Chad's Minister of Foreign Affairs has signed an agreement with the United Nations to end child soldier recruitment. Phuong Tran attended the signing in Chad's capital, N'Djamena, and has this report for VOA.

Before signing the accord, Chad Minister of Foreign Affairs Djida Moussa said any child who only knows war as a way of life is a loss to society.

Families and schools in Chad have long reported their children fighting in the ongoing conflict that involves the governments of Chad and Sudan, and rebel groups in both countries looking for more power.

U.N. Children's Fund representative in Chad, Stephen Adkisson, says working with the Chadian government is the first step to find out just how bad the problem is.

"There are clearly a considerable number of children, but the actual number is part of the effort today to conduct a census across the Chadian territory with cooperation of [the] government in looking at rebel forces, children recruited by Sudanese rebel groups and other groups," he said.

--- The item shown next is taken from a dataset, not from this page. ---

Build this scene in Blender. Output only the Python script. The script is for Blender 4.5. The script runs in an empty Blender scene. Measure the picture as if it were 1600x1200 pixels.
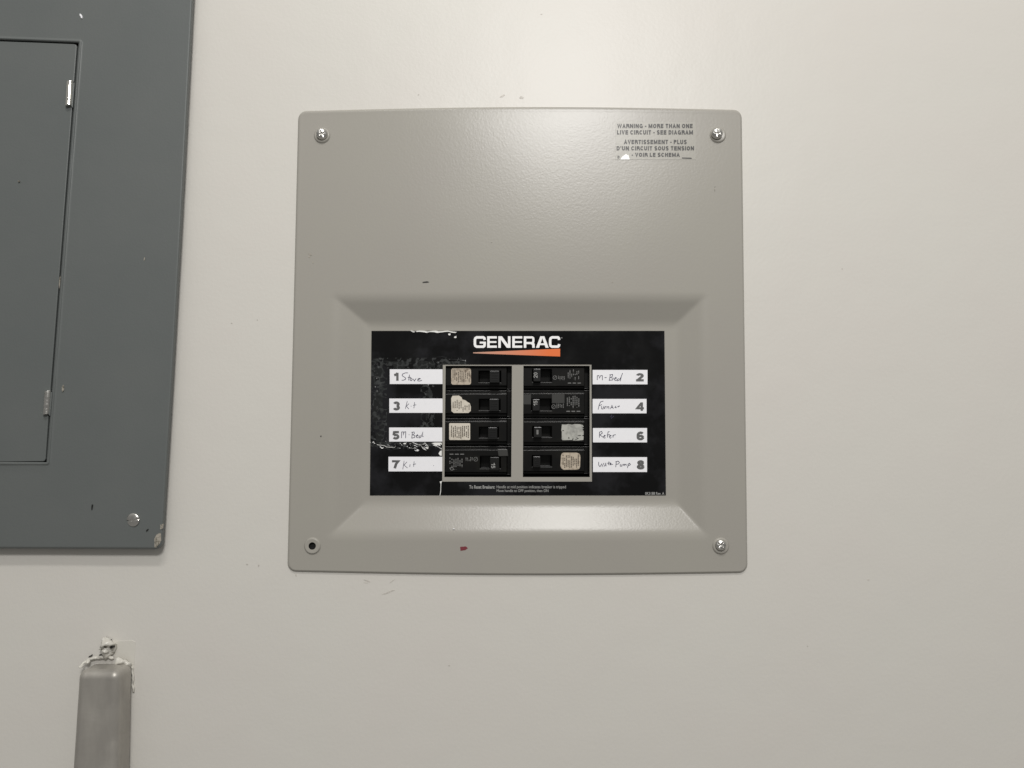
import bpy, bmesh, math, random
import numpy as np
from mathutils import Vector, Matrix, noise

random.seed(7)
S = bpy.context.scene
C = S.collection
R = math.radians

# ------------------------------------------------------------------ camera, world, lamps, exposure
D = 0.684            # metres from lens to wall
F = 1200.0           # focal length in photo pixels (photo is 1600 wide)
PITCH = R(3.5)
cd = bpy.data.cameras.new('camera')
cd.sensor_width = 36; cd.lens = 36 * F / 1600
cd.clip_start = 0.01; cd.clip_end = 50
cam = bpy.data.objects.new('camera', cd); C.objects.link(cam)
cam.location = (0, -D, 0); cam.rotation_euler = (R(90) + PITCH, 0, 0)
S.camera = cam

w = bpy.data.worlds.new('World'); S.world = w; w.use_nodes = True
bg = w.node_tree.nodes['Background']
bg.inputs[1].default_value = 1.0
_n = w.node_tree
_tc = _n.nodes.new('ShaderNodeTexCoord'); _sx = _n.nodes.new('ShaderNodeSeparateXYZ'); _cr = _n.nodes.new('ShaderNodeValToRGB')
_mr = _n.nodes.new('ShaderNodeMapRange'); _mr.inputs[1].default_value = -1; _mr.inputs[2].default_value = 1
_n.links.new(_tc.outputs['Generated'], _sx.inputs[0]); _n.links.new(_sx.outputs[2], _mr.inputs[0]); _n.links.new(_mr.outputs[0], _cr.inputs[0])
_n.links.new(_cr.outputs[0], bg.inputs[0])
_cr.color_ramp.elements[0].position = 0.0; _cr.color_ramp.elements[0].color = (0.24, 0.23, 0.215, 1)     # floor
_cr.color_ramp.elements[1].position = 1.0; _cr.color_ramp.elements[1].color = (0.52, 0.51, 0.48, 1)      # ceiling
_e = _cr.color_ramp.elements.new(0.5); _e.color = (0.19, 0.187, 0.18, 1)                                   # far side of the dim room

def area(name, loc, target, sx, sy, power, col, shape='RECTANGLE'):
    l = bpy.data.lights.new(name, 'AREA'); l.shape = shape
    l.size = sx; l.size_y = sy; l.energy = power; l.color = col
    o = bpy.data.objects.new(name, l); C.objects.link(o); o.location = loc
    o.rotation_euler = (Vector(target) - Vector(loc)).to_track_quat('-Z', 'Y').to_euler()
    return o
area('ceiling_lamp', (0.165, -1.50, 0.93), (0.05, 0, 0.0), 0.46, 0.24, 15.0, (1.0, 0.98, 0.96), 'ELLIPSE')
area('overhead_fill', (0.0, -1.30, 1.75), (0.0, 0, 0.0), 0.9, 0.14, 14.5, (1.0, 0.975, 0.94))  # unseen overhead lamp, strengthened to fill the lower wall

S.view_settings.view_transform = 'Standard'; S.view_settings.look = 'None'
S.view_settings.exposure = 0.0; S.view_settings.gamma = 1.0
S.render.resolution_x = 1024; S.render.resolution_y = 768
S.cycles.max_bounces = 6; S.cycles.sample_clamp_indirect = 4

# ------------------------------------------------------------------ measuring: photo pixel -> point at height h off the wall
cp, sp_ = math.cos(PITCH), math.sin(PITCH)
def P(px, py, h=0.0):
    a = (px - 800) / F; b = (600 - py) / F
    dy = cp - b * sp_; dz = sp_ + b * cp
    t = (D - h) / dy
    return (a * t, -h, dz * t)
MM = D / F     # metres of wall per photo pixel

# ------------------------------------------------------------------ materials
def mat(name, col, rough=0.5, metal=0.0, spec=0.5, bump=None, var=None, roughvar=None, coat=0):
    m = bpy.data.materials.new(name); m.use_nodes = True
    nt = m.node_tree; b = nt.nodes['Principled BSDF']
    b.inputs['Base Color'].default_value = (*col, 1); b.inputs['Roughness'].default_value = rough
    b.inputs['Metallic'].default_value = metal; b.inputs['Specular IOR Level'].default_value = spec
    b.inputs['Coat Weight'].default_value = coat
    tc = nt.nodes.new('ShaderNodeTexCoord')
    def nz(scale, detail=3, rgh=0.55, stretch=(1, 1, 1)):
        mp = nt.nodes.new('ShaderNodeMapping'); mp.inputs['Scale'].default_value = stretch
        nt.links.new(tc.outputs['Object'], mp.inputs[0])
        n = nt.nodes.new('ShaderNodeTexNoise'); n.inputs['Scale'].default_value = scale
        n.inputs['Detail'].default_value = detail; n.inputs['Roughness'].default_value = rgh
        nt.links.new(mp.outputs[0], n.inputs['Vector']); return n
    if var:      # (scale, colour2, low, high)
        n = nz(var[0], 5, 0.6, var[4] if len(var) > 4 else (1, 1, 1))
        r = nt.nodes.new('ShaderNodeMapRange'); r.inputs[1].default_value = var[2]; r.inputs[2].default_value = var[3]
        nt.links.new(n.outputs[0], r.inputs[0])
        mx = nt.nodes.new('ShaderNodeMix'); mx.data_type = 'RGBA'
        mx.inputs[6].default_value = (*col, 1); mx.inputs[7].default_value = (*var[1], 1)
        nt.links.new(r.outputs[0], mx.inputs[0]); nt.links.new(mx.outputs[2], b.inputs['Base Color'])
    if roughvar:  # (scale, lo, hi)
        n = nz(roughvar[0], 4)
        r = nt.nodes.new('ShaderNodeMapRange'); r.inputs[1].default_value = 0.35; r.inputs[2].default_value = 0.65
        r.inputs[3].default_value = roughvar[1]; r.inputs[4].default_value = roughvar[2]
        nt.links.new(n.outputs[0], r.inputs[0]); nt.links.new(r.outputs[0], b.inputs['Roughness'])
    if bump:     # list of (scale, distance, detail)
        prev = None
        for sc, dist, det, *st in bump:
            n = nz(sc, det, .55, st[0] if st else (1, 1, 1)); bn = nt.nodes.new('ShaderNodeBump')
            bn.inputs['Distance'].default_value = dist; bn.inputs['Strength'].default_value = 1
            nt.links.new(n.outputs[0], bn.inputs['Height'])
            if prev: nt.links.new(prev.outputs[0], bn.inputs['Normal'])
            prev = bn
        nt.links.new(prev.outputs[0], b.inputs['Normal'])
    return m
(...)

In a recent survey, UNICEF discovered more than 300 child soldiers in a camp of displaced Chadians in Mongo in eastern Chad.

Chad's government denies recruiting children to fight, and has said the children lie about their ages in order to join the army.

But Chad rebel leader Amine Ben Barka, of the Concord of Progress and Recourse based in eastern Chad, says Chad army soldiers continue to freely give weapons to civilians, including many children, along the Chad-Sudanese border.

Chad's Minister of Foreign Affairs says untrained army officers are to blame for involving children.

Moussa says his government has tried and will continue to train their officers to not recruit children when trying to find soldiers.

The Chadian government agreed to work with UNICEF to create a commission of government ministers to prevent continued recruitment, to release children currently fighting, and to help them adjust to life back in their communities.

It also gives the U.N. agency permission to work with Chad's rebel groups, which the Chadian government has accused Sudan of supporting, a claim Sudan has denied.

Despite repeated peace agreements between Chad and Sudan, the most recent being a week ago, violence continues to rock the lawless border region with thousands of Chadians living out of tents and straw huts, alongside hundreds of thousands of Sudanese refugees.